When we visited the market last, I brought Mack my older son who usually prefers to sleep in on Saturday mornings.  As we passed the pastry stand, he paused to inspect the goodies and that’s when we realized that Sister Mary Pastry was French but spoke English well.  Excited, Mack turned to me and said, “Mom, speak to her in French.”  I hesitated, not wanting to pull out my limited French from study abroad in Paris and Aix-en-Provence from years ago.

“Oh, you speak French?” Sister smiled and we began a conversation in mixed French and English.  “How did you come to sell pastries at the market?” I asked.  Sister’s story unfolded.  Fraternite Notre Dame (www.fraternitenortredame.org), a French-based order with a mission of serving the poor, has its mother house in Chicago’s underserved Austin neighborhood.  As a way to raise funds for the order, the nuns began baking pastries to sell in the Chicagoland area.  The proceeds support their soup kitchen and other ministries for the poor. 

Jean Marie, the order’s bishop, is a mystic with internal stigmata.  Sister told me that in 1977, the Virgin Mary appeared to Jean Marie with spiritual messages to pass along to the faithful.  Now, on the 14th of every month, the Bishop celebrates the Mass of the Apparition at 5 a.m. at their Chicago church, 502 N. Central Avenue.  During the mass, Virgin Mary appears to the Bishop, delivering messages, graces and often miraculous healings.

“Would you like to come to our mass?” Sister asked me.  “Please come.  You would like it.”

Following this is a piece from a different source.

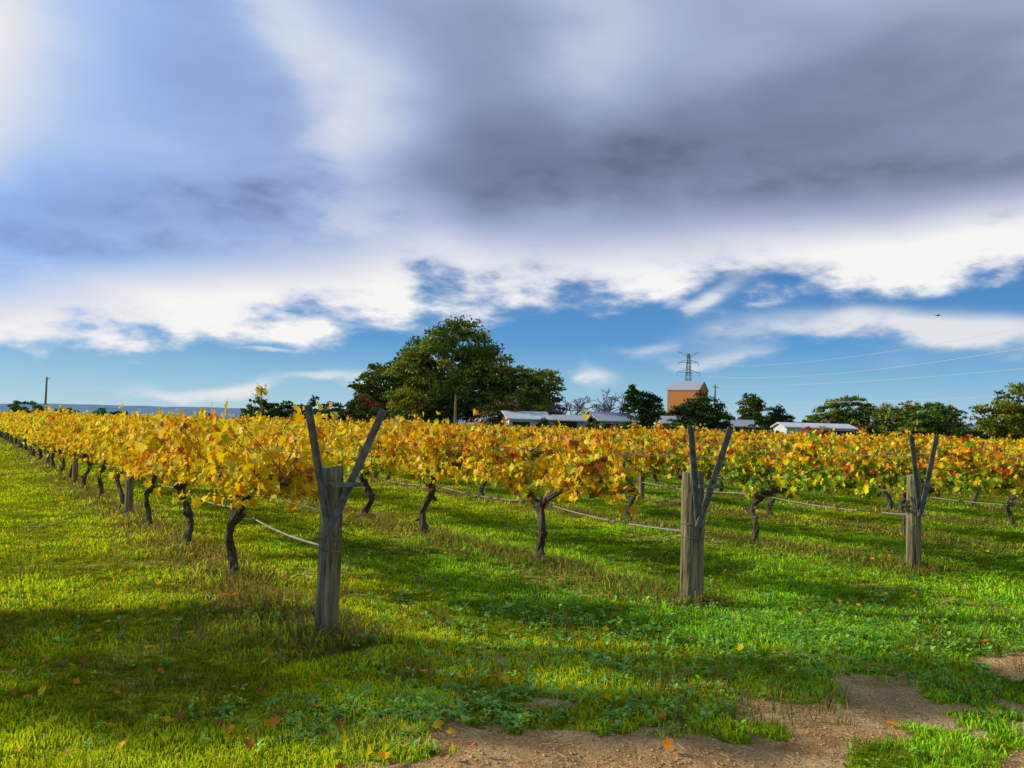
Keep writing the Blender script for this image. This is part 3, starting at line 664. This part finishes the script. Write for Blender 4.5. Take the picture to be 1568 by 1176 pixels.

The next mass is July 14th.  I plan to attend.

Serendipity or Just Life

Heading to Miami for work this evening, I couldn’t help but think of my father, who absolutely loved Florida. He died in 1993 and I’ve been thinking about him a lot as I work on writing the story of my burns and how they were healed (physically and metaphorically). His favorite book was How to Win Friends and Influence People by Dale Carnegie and right next to that was his dog-eared copy of Tom PetersIn Search of Excellence. By some small miracle, I was at O’Hare an hour before my flight and I ducked in to Barbara’s Bookstore in United’s Terminal B. Browsing along the small aisles, I hit the bookshelf with my bag and down fell How to Win Friends and Influence People, the special Anniversary edition celebrating the book’s over 70 years in print. Of course I bought it. Reading it on the plane explained a lot about my dad, who followed the Carnegie tenets to a “t”. I mean this was his bible. Now, I’d say I ran into some cosmic serendipity tonight. My friend and audio engineer Todd Hoyer would say, “Bah humbug, that’s just life, don’t make anything out of this.” So, I wonder dear readers — how do you distinguish when the universe is calling from when it’s just stuff that happens? Please tell me your experiences.